Der Münsteraner Theologe Thomas Söding, Vize-Präsident des Synodalen Wegs, machte noch einmal klar: "Wir brauchen Priester in der katholischen Kirche, und wir brauchen eine Öffnung des Amtes". Dafür sprächen schon die "katastrophal niedrigen Zahlen der Priesteramtskandidaten.

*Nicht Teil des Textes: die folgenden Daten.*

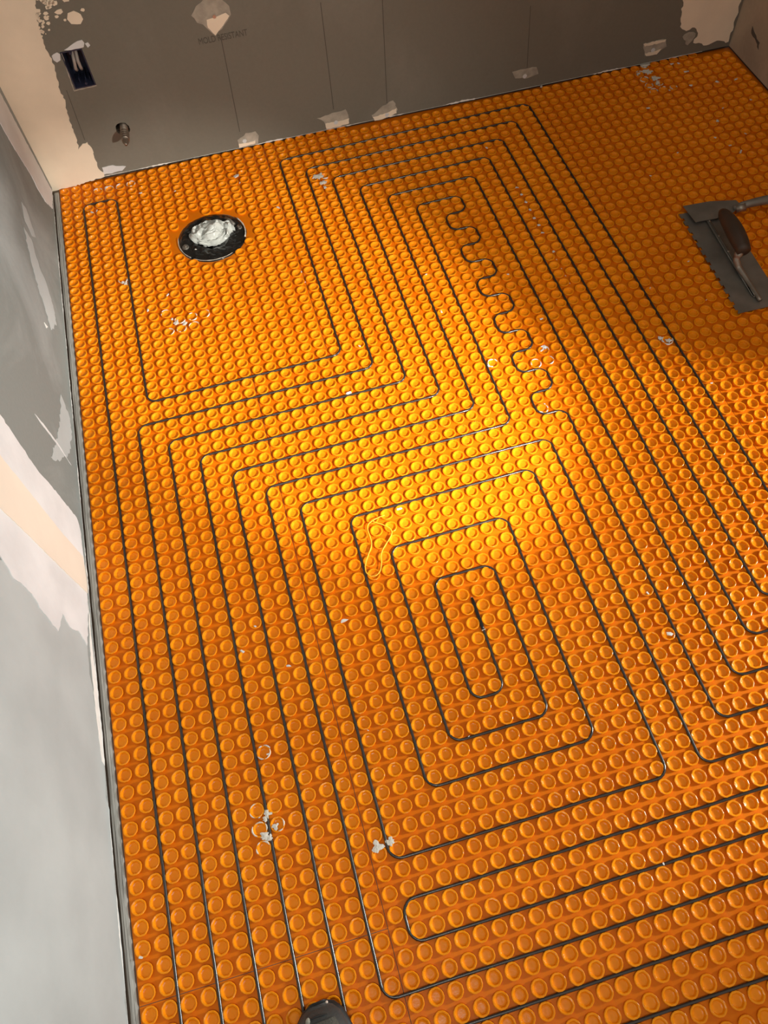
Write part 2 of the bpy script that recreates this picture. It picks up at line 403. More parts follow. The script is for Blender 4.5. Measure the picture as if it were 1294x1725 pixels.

Söding betonte aber zugleich: "Auch verheiratete Priester wären kein Notbehelf, sondern ein Charisma für die Kirche."

Gewandelte gesellschaftliche Situationen thematisierte ebenso der Priester und emeritierte Philosophie-Professor Eberhard Tiefensee: „Welche Zeichenhaftigkeit hat die zölibatäre Lebensform noch in einer Gesellschaft mit einem hohen Anteil von Singles?“ 

Podschun: Es gibt mehr als Ehe oder Ehelosigkeit

Gregor Podschun wies zudem darauf hin, dass dem Zölibat nicht nur die Ehe zwischen Mann und Frau gegenüber stünden. „Es gibt durchaus noch andere Lebensformen, die gar nicht im Blick sind.“ Nur wenige Tage nach der Aktion „OutInChurch“, bei der sich 125 kirchliche Mitarbeitende – darunter auch Priester und Ordensleute – zu ihrem Queer-Sein bekannt hatten, forderte Podschun auch eine Auseinandersetzung mit Homosexualität und Priester-Sein. Bis heute gilt lehramtlich, dass Menschen mit „tiefsitzenden homosexuellen Neigungen“ keine Priester werden können.

Neuer Text zu homosexuellen Priestern gefordert

Wie sehr die Erfahrungen der letzten Wochen – zwischen Münchner Missbrauchs-Gutachten und „OutInChurch“ – die Debatte in Frankfurt auch bei der Diskussion über den Zölibat prägten, zeigte sich in den Abstimmungen über die Änderungsanträge.

So stimmten 90 Prozent der Synodalen dafür, im Grundtext klarer nicht nur das Zueinander von Ehelosigkeit und Ehe herauszuarbeiten, sondern auch zu anderen Lebensformen. 80 Prozent stimmten dem Antrag zu, einen eigenen, zusätzlichen Handlungstext über homosexuelle Priester zu erstellen.

Zölibat – Bestärkung und Öffnung

Ganz grundsätzlich: Die klare Positionierung – auch eine nochmalige Klärung nach den Irritationen aus der letzten Synodalversammlung – spiegelte sich in der Änderung des Titels des besprochenen Handlungstextes. Von einer grundsätzlichen Ablehnung oder Abschaffung des Zölibats kann demnach keine Rede sein. Der neue Titel formuliert vielmehr ein Bekenntnis und eine Weiterentwicklung: „Der Zölibat der Priester – Bestärkung und Öffnung.“ 90 Prozent der Synodalen haben dem zugestimmt.

Der nächste Tagesordnungspunkt, der sich ebenfalls mit einem Aspekt priesterlicher Existenz, nämlich mit der „Persönlichkeitsbildung und Professionalisierung“ beschäftigen sollte, wurde aus Zeitmangel verschoben. Stattdessen unterbrachen die Synodalen ihre Debatten – und feierten gemeinsam Eucharistie.